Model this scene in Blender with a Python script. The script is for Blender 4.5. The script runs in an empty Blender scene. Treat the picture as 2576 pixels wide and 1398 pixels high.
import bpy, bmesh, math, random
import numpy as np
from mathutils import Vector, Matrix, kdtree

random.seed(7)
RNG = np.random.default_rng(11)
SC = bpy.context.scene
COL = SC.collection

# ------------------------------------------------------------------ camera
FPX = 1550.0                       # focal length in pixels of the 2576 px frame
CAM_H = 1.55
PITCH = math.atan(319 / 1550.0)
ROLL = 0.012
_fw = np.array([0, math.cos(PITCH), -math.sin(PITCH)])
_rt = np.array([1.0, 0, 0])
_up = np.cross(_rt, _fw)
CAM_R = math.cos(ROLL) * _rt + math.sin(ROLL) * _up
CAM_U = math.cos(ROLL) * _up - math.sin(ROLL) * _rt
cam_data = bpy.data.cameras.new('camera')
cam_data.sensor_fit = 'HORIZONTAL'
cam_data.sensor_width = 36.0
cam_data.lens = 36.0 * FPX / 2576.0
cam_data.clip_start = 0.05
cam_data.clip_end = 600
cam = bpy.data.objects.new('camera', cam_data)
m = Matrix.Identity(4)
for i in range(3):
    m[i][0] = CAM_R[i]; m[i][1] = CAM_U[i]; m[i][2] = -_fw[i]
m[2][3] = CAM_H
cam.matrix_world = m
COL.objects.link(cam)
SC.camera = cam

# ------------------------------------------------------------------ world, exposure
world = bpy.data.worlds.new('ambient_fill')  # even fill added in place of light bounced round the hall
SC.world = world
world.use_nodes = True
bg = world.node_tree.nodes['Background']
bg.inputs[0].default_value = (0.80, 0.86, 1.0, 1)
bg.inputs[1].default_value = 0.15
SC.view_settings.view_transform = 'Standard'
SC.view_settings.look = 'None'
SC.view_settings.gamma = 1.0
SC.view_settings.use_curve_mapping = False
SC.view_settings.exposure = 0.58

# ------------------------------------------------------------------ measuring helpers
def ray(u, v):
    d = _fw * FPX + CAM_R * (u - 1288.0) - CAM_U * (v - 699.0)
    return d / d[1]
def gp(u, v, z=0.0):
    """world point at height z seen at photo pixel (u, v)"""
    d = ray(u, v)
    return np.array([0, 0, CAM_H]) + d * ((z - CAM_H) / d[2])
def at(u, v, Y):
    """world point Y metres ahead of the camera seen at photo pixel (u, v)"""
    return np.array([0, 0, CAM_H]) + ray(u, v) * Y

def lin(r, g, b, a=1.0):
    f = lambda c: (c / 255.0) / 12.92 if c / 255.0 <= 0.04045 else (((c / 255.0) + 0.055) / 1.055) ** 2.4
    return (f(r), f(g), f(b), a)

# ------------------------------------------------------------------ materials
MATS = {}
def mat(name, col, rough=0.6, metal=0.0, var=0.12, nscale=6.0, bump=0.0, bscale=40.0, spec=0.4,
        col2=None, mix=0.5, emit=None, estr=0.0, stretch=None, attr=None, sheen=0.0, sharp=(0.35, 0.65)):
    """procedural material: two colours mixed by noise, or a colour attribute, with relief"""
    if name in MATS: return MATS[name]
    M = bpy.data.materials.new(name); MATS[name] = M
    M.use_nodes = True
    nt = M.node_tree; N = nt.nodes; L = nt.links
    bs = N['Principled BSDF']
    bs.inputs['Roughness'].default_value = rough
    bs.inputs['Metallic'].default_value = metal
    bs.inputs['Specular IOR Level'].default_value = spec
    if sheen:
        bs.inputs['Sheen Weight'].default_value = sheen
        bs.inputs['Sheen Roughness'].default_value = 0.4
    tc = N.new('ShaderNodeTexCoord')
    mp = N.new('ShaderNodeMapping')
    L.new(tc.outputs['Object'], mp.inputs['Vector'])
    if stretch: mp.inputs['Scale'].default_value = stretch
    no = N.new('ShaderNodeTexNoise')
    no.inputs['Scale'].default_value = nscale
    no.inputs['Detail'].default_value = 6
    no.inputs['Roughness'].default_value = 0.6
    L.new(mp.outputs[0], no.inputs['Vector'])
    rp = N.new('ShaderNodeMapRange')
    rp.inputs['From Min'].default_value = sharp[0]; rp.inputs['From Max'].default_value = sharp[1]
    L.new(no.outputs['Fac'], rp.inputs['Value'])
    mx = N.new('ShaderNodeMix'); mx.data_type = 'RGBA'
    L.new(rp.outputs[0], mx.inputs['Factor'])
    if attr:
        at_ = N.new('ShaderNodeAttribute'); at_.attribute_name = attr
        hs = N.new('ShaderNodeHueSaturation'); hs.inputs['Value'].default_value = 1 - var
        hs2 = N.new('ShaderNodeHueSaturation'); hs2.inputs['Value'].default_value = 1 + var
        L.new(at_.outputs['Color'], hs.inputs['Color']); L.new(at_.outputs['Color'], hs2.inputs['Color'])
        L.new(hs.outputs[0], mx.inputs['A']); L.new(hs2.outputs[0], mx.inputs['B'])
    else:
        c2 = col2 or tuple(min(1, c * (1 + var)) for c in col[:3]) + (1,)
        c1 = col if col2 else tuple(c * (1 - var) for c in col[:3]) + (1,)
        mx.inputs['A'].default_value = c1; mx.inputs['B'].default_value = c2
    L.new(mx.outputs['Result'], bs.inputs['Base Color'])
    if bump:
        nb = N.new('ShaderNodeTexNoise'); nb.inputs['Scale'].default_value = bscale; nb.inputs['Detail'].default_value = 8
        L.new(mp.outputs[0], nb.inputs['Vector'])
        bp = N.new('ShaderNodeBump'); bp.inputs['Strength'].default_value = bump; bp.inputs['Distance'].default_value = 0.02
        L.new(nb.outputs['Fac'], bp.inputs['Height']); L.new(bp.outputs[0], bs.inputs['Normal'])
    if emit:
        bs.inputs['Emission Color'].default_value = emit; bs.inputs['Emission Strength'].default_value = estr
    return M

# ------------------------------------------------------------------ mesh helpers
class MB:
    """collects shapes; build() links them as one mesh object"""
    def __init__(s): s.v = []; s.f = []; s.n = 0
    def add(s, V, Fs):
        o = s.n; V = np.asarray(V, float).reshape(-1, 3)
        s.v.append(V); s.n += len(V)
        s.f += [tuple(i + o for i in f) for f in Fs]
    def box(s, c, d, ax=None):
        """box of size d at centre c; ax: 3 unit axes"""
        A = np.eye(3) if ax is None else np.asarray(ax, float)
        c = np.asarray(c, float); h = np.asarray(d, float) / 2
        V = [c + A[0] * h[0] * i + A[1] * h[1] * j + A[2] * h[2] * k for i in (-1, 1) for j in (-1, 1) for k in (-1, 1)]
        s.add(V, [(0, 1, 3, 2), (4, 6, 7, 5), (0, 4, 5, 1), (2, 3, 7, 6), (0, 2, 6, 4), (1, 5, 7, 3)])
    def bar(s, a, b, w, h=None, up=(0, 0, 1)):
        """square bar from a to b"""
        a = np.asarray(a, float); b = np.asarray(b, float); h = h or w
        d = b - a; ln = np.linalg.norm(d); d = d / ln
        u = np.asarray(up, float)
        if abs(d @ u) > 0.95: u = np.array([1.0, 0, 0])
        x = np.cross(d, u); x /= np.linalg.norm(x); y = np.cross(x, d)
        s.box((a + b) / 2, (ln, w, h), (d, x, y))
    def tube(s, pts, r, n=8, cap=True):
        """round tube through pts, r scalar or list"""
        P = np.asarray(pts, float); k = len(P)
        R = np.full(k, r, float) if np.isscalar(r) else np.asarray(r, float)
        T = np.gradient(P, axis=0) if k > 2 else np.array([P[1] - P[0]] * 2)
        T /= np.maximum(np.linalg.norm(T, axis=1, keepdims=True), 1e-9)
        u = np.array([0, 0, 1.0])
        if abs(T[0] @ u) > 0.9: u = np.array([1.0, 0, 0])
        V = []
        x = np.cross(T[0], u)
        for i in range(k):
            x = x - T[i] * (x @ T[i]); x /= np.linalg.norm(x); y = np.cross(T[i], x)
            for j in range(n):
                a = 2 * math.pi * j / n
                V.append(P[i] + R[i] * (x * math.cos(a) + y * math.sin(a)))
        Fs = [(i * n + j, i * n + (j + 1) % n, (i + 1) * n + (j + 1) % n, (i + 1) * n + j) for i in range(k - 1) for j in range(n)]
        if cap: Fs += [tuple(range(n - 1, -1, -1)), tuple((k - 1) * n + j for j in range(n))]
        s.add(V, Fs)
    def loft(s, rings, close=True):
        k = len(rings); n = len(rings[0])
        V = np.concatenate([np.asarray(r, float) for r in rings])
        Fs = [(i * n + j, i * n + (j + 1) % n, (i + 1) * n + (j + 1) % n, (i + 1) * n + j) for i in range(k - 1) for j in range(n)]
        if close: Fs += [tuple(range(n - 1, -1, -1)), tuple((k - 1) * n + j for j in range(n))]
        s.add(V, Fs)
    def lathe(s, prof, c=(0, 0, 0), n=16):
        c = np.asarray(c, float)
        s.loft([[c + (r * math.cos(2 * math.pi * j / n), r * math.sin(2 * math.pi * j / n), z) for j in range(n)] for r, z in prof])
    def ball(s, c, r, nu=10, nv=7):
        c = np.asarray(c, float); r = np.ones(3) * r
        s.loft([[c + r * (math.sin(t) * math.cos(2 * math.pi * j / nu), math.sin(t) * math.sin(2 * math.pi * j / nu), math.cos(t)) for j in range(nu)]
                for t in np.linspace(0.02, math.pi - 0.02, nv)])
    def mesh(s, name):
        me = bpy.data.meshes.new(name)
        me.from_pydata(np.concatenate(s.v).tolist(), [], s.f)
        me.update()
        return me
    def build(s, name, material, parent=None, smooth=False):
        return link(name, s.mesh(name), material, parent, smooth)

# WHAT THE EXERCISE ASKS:
Extract the lines above, from the first one through the one containing "COL = SC.collection", and return only those, unchanged.

# WORKED ANSWER:
Model this scene in Blender with a Python script. The script is for Blender 4.5. The script runs in an empty Blender scene. Treat the picture as 2576 pixels wide and 1398 pixels high.
import bpy, bmesh, math, random
import numpy as np
from mathutils import Vector, Matrix, kdtree

random.seed(7)
RNG = np.random.default_rng(11)
SC = bpy.context.scene
COL = SC.collection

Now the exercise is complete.